Not a shitstorm against NV, just tempering expectations about viable RT for the next console generation at...this is the most important part...at console price points. At the end of the day, it's still about games and gameplay feeling good. Can RT be had at console price points (meaning the GPU silicon used in a SOC or MCM or component will likely have to cost south of 150-200 USD, 200 being fairly extravagent) while still being fluid and responsive and offering a significantly improved visual IQ over rasterization only rendering?
NV has certainly gotten the ball rolling more than PowerVR did, but that has more to do with NV playing in a space that is more conducive to adopting RT (PC) than PowerVR (mobile).
I do sometimes wonder how things would have gone, had PowerVR still been a player in the PC graphics space. Ah well.

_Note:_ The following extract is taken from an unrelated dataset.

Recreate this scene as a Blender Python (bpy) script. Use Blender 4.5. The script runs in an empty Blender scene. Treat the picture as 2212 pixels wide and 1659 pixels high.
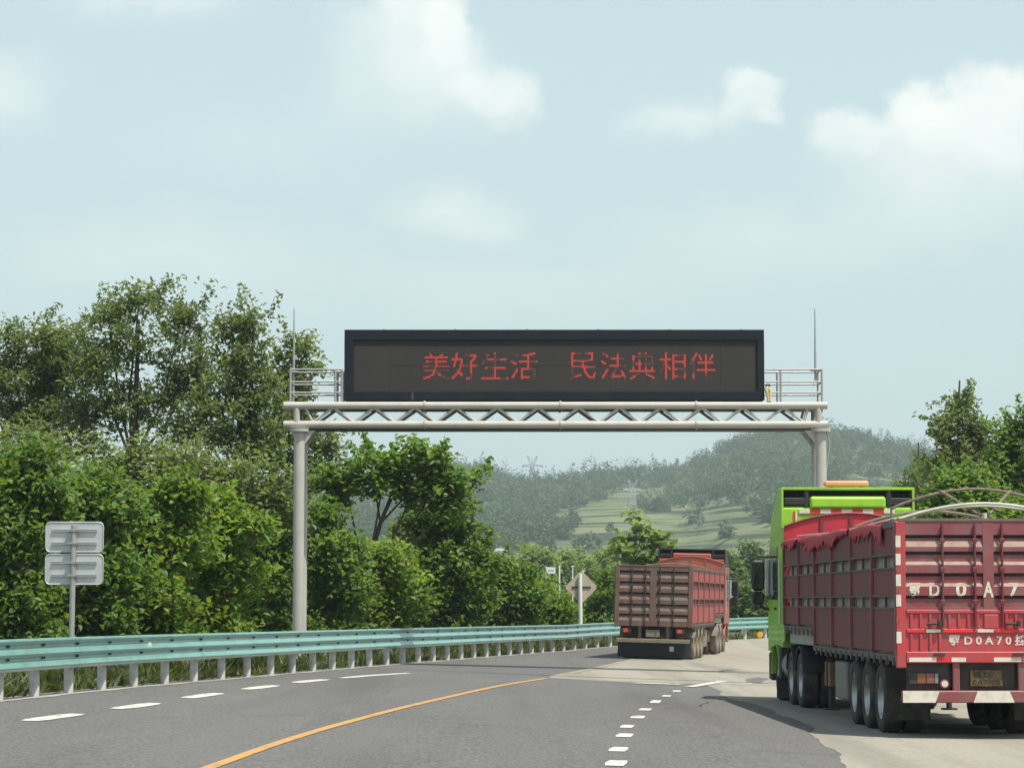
import bpy, math, random
import numpy as np
from mathutils import Vector, Matrix, Euler
R = math.radians
random.seed(7); rng = np.random.default_rng(7)
SC = bpy.context.scene; COL = SC.collection

# ------------------------------------------------------------------ camera
F = 5890.0; CAMH = 1.75; PITCH = math.atan((1300 - 829.5) / F)
cd = bpy.data.cameras.new('camera'); cam = bpy.data.objects.new('camera', cd); COL.objects.link(cam)
cam.location = (0, 0, CAMH); cam.rotation_euler = (math.pi / 2 + PITCH, 0, 0)
cd.sensor_width = 36; cd.lens = 36 * F / 2212; cd.clip_start = 0.3; cd.clip_end = 20000
SC.camera = cam

def ray(x, y):
    u = (x - 1106) / F; v = (829.5 - y) / F
    return u, math.cos(PITCH) - v * math.sin(PITCH), math.sin(PITCH) + v * math.cos(PITCH)
def at(x, y, Y):
    u, w, p = ray(x, y); s = Y / w
    return Vector((s * u, Y, CAMH + s * p))

# ------------------------------------------------------------------ sun, sky, exposure
SUN = Vector((0.33, -0.28, 0.93)).normalized()
sl = bpy.data.lights.new('sun', 'SUN'); sl.energy = 5.0; sl.angle = R(0.53); sl.color = (1.0, 0.94, 0.84)
so = bpy.data.objects.new('sun', sl); COL.objects.link(so)
so.rotation_euler = (-SUN).to_track_quat('-Z', 'Y').to_euler()
SC.view_settings.view_transform = 'Standard'; SC.view_settings.look = 'None'
SC.view_settings.exposure = 0.2; SC.view_settings.gamma = 1
SC.cycles.max_bounces = 6; SC.cycles.diffuse_bounces = 3; SC.cycles.transmission_bounces = 4
SC.cycles.volume_bounces = 0; SC.cycles.use_denoising = True; SC.cycles.caustics_reflective = False
SC.cycles.sample_clamp_indirect = 4

CLOUDS = [  # centre and radii in the photograph, strength, edge softness
    (915, -5, 130, 120, .78, .6), (968, 70, 78, 100, .72, .45), (850, 60, 210, 125, .52, 1.), (950, 140, 170, 125, .6, .7),
    (1060, 205, 140, 82, .58, .65), (900, 220, 330, 160, .42, 1.), (1115, 240, 85, 62, .5, .6), (800, 130, 160, 120, .3, 1.),
    (330, -25, 330, 125, .66, 1.), (-20, 215, 210, 165, .56, 1.), (960, 465, 200, 100, .44, .9), (1070, 505, 150, 75, .34, 1.),
    (1625, 222, 82, 80, .66, .5), (1662, 262, 55, 34, .45, .8), (1495, 262, 140, 76, .48, .8), (1400, 290, 130, 66, .28, 1.),
    (2165, 245, 165, 140, .88, .45), (2060, 270, 155, 110, .78, .5), (1985, 265, 110, 95, .72, .5), (1835, 292, 120, 76, .62, .6),
    (2180, 335, 280, 150, .66, 1.), (1960, 355, 270, 150, .5, 1.), (2050, 460, 360, 190, .36, 1.), (350, 570, 560, 170, .3, 1.),
    (1650, 530, 520, 150, .26, 1.), (1100, 640, 760, 140, .2, 1.), (560, 330, 420, 160, .14, 1.)]

def build_world():
    w = bpy.data.worlds.new('World'); SC.world = w; w.use_nodes = True
    nt = w.node_tree; N = nt.nodes; L = nt.links; N.clear()
    out = N.new('ShaderNodeOutputWorld'); bg = N.new('ShaderNodeBackground'); L.new(bg.outputs[0], out.inputs[0])
    sky = N.new('ShaderNodeTexSky'); sky.sky_type = 'NISHITA'; sky.sun_disc = False
    sky.sun_elevation = math.asin(SUN.z); sky.sun_rotation = math.atan2(SUN.x, SUN.y)
    sky.air_density = 1.3; sky.dust_density = 3.0; sky.ozone_density = 1.2
    bg.inputs[1].default_value = 0.1
    def math_(op, a, b=None, c=None, clamp=False):
        n = N.new('ShaderNodeMath'); n.operation = op; n.use_clamp = clamp
        for i, v in enumerate((a, b, c)):
            if v is None: continue
            if isinstance(v, (int, float)): n.inputs[i].default_value = v
            else: L.new(v, n.inputs[i])
        return n.outputs[0]
    tc = N.new('ShaderNodeTexCoord'); sep = N.new('ShaderNodeSeparateXYZ'); L.new(tc.outputs['Generated'], sep.inputs[0])
    yy = math_('MAXIMUM', sep.outputs[1], 0.05)
    u = math_('DIVIDE', sep.outputs[0], yy); v = math_('DIVIDE', sep.outputs[2], yy)
    comb = N.new('ShaderNodeCombineXYZ'); L.new(u, comb.inputs[0]); L.new(v, comb.inputs[1])
    nz = N.new('ShaderNodeTexNoise'); nz.noise_dimensions = '2D'; nz.inputs['Scale'].default_value = 42; nz.inputs['Detail'].default_value = 7
    nz.inputs['Roughness'].default_value = .58
    L.new(comb.outputs[0], nz.inputs['Vector'])
    sub = N.new('ShaderNodeVectorMath'); sub.operation = 'SUBTRACT'; L.new(nz.outputs['Color'], sub.inputs[0]); sub.inputs[1].default_value = (.5, .5, .5)
    scl = N.new('ShaderNodeVectorMath'); scl.operation = 'SCALE'; L.new(sub.outputs[0], scl.inputs[0]); scl.inputs['Scale'].default_value = 0.02
    add = N.new('ShaderNodeVectorMath'); L.new(comb.outputs[0], add.inputs[0]); L.new(scl.outputs[0], add.inputs[1])
    inv = None
    for (cx, cy, rx, ry, st, soft) in CLOUDS:
        a, b, c = ray(cx, cy); cu, cv = a / b, c / b
        s = N.new('ShaderNodeVectorMath'); s.operation = 'SUBTRACT'; L.new(add.outputs[0], s.inputs[0]); s.inputs[1].default_value = (cu, cv, 0)
        d = N.new('ShaderNodeVectorMath'); d.operation = 'MULTIPLY'; L.new(s.outputs[0], d.inputs[0]); d.inputs[1].default_value = (F / rx, F / ry, 0)
        ln = N.new('ShaderNodeVectorMath'); ln.operation = 'LENGTH'; L.new(d.outputs[0], ln.inputs[0])
        mr = N.new('ShaderNodeMapRange'); mr.interpolation_type = 'SMOOTHSTEP'
        L.new(ln.outputs['Value'], mr.inputs[0]); mr.inputs[1].default_value = 1.0; mr.inputs[2].default_value = 1.0 - soft
        mr.inputs[3].default_value = 0; mr.inputs[4].default_value = st
        sp = N.new('ShaderNodeSeparateXYZ'); L.new(d.outputs[0], sp.inputs[0])
        bf = N.new('ShaderNodeMapRange'); bf.interpolation_type = 'SMOOTHSTEP'; L.new(sp.outputs[1], bf.inputs[0])
        bf.inputs[1].default_value = -1.0; bf.inputs[2].default_value = .35; bf.inputs[3].default_value = .1; bf.inputs[4].default_value = 1
        m = math_('MULTIPLY', mr.outputs[0], bf.outputs[0])
        one = math_('SUBTRACT', 1.0, m)
        inv = one if inv is None else math_('MULTIPLY', inv, one)
    dens = math_('SUBTRACT', 1.0, inv, clamp=True)
    fine = N.new('ShaderNodeTexNoise'); fine.noise_dimensions = '2D'; fine.inputs['Scale'].default_value = 26; fine.inputs['Detail'].default_value = 5
    L.new(comb.outputs[0], fine.inputs['Vector'])
    fm = N.new('ShaderNodeMapRange'); L.new(fine.outputs['Fac'], fm.inputs[0]); fm.inputs[1].default_value = .3; fm.inputs[2].default_value = .7
    fm.inputs[3].default_value = .82; fm.inputs[4].default_value = 1.05
    dens = math_('MULTIPLY', dens, fm.outputs[0], clamp=True)
    veil = N.new('ShaderNodeMix'); veil.data_type = 'RGBA'; vf = N.new('ShaderNodeMapRange'); vf.interpolation_type = 'SMOOTHSTEP'; L.new(sep.outputs[2], vf.inputs[0]); vf.inputs[1].default_value = .15; vf.inputs[2].default_value = .75; vf.inputs[3].default_value = .75; vf.inputs[4].default_value = .3; L.new(vf.outputs[0], veil.inputs[0])
    L.new(sky.outputs[0], veil.inputs[6]); veil.inputs[7].default_value = VEIL
    cl = N.new('ShaderNodeMix'); cl.data_type = 'RGBA'; L.new(dens, cl.inputs[0]); L.new(veil.outputs[2], cl.inputs[6])
    cl.inputs[7].default_value = CLOUDCOL
    L.new(cl.outputs[2], bg.inputs[0])
VEIL = (6.15, 7.85, 8.05, 1); CLOUDCOL = (9.0, 9.35, 8.95, 1)
build_world()

# ------------------------------------------------------------------ materials
MATS = {}
def mat(name, col, rough=.6, metal=0., col2=None, scale=4., detail=5., mixr=(.35, .7), bump=0., bscale=None, spec=.5,
        dirt=None, dscale=1.5, dr=(.5, .75), damt=.8, emit=None, stretch=None, coat=0., streak=None):
    m = bpy.data.materials.new(name); m.use_nodes = True; nt = m.node_tree; N = nt.nodes; L = nt.links
    p = N['Principled BSDF']; p.inputs['Roughness'].default_value = rough; p.inputs['Metallic'].default_value = metal
    p.inputs['Specular IOR Level'].default_value = spec; p.inputs['Coat Weight'].default_value = coat
    tc = N.new('ShaderNodeTexCoord'); vec = tc.outputs['Object']
    if stretch:
        mp = N.new('ShaderNodeMapping'); mp.inputs['Scale'].default_value = stretch; L.new(vec, mp.inputs[0]); vec = mp.outputs[0]
    def noise(s, d, r=.55):
        n = N.new('ShaderNodeTexNoise'); n.inputs['Scale'].default_value = s; n.inputs['Detail'].default_value = d
        n.inputs['Roughness'].default_value = r; L.new(vec, n.inputs['Vector']); return n.outputs['Fac']
    def mix(fac, a, b):
        n = N.new('ShaderNodeMix'); n.data_type = 'RGBA'; L.new(fac, n.inputs[0])
        for i, v in ((6, a), (7, b)):
            if isinstance(v, tuple): n.inputs[i].default_value = (*v[:3], 1)
            else: L.new(v, n.inputs[i])
        return n.outputs[2]
    def rng_(fac, a, b, hi=1.):
        n = N.new('ShaderNodeMapRange'); L.new(fac, n.inputs[0]); n.inputs[1].default_value = a; n.inputs[2].default_value = b; n.inputs[4].default_value = hi
        return n.outputs[0]
    c = tuple(col)
    if col2: c = mix(rng_(noise(scale, detail), *mixr), c, tuple(col2))
    if dirt: c = mix(rng_(noise(dscale, 8, .65), dr[0], dr[1], damt), c, tuple(dirt))
    if streak:      # (colour, mapping scale, low, high, amount)
        m2 = N.new('ShaderNodeMapping'); m2.inputs['Scale'].default_value = streak[1]; L.new(tc.outputs['Object'], m2.inputs[0]); keep = vec; vec = m2.outputs[0]
        c = mix(rng_(noise(1., 5, .6), streak[2], streak[3], streak[4]), c, tuple(streak[0])); vec = keep
    if isinstance(c, tuple): p.inputs['Base Color'].default_value = (*c, 1)
    else: L.new(c, p.inputs['Base Color'])
    if bump:
        b = N.new('ShaderNodeBump'); b.inputs['Strength'].default_value = bump; b.inputs['Distance'].default_value = .02
        L.new(noise(bscale or scale * 4, 6), b.inputs['Height']); L.new(b.outputs[0], p.inputs['Normal'])
    if emit:
        p.inputs['Emission Color'].default_value = (*emit[:3], 1); p.inputs['Emission Strength'].default_value = emit[3]
    MATS[name] = m; return m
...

Also, discussions about whether blackbox, inflexible RT as done in RTX will end up holding back RT rendering more than helping it by reducing the amount of work done with alternative game centric algorithms. Something offline rendering for the past few decades hasn't had to think about. Hence, whether it's appropriate for the next gen consoles versus a more flexible, general, and potentially slower RT solution.
Ergo, many of us thinking that NV's future consumer GPUs that accelerate RT will try to do away with fixed function black box RT specific hardware. And that part is the one that is truly worth getting excited about, IMO. Alternatively a bleaker future is one where there is no significant progress in silicon nodes and no viable alternative is found leading to a future of increasingly fixed function hardware that doesn't allow for creative rendering like we've had since the X360/PS3 generation.
I don't think anyone is against RT. Most here are likely eagerly wanting RT in the future. But at what cost (monetarily and algorithmically)? And in what form? Either intermediate, or long term.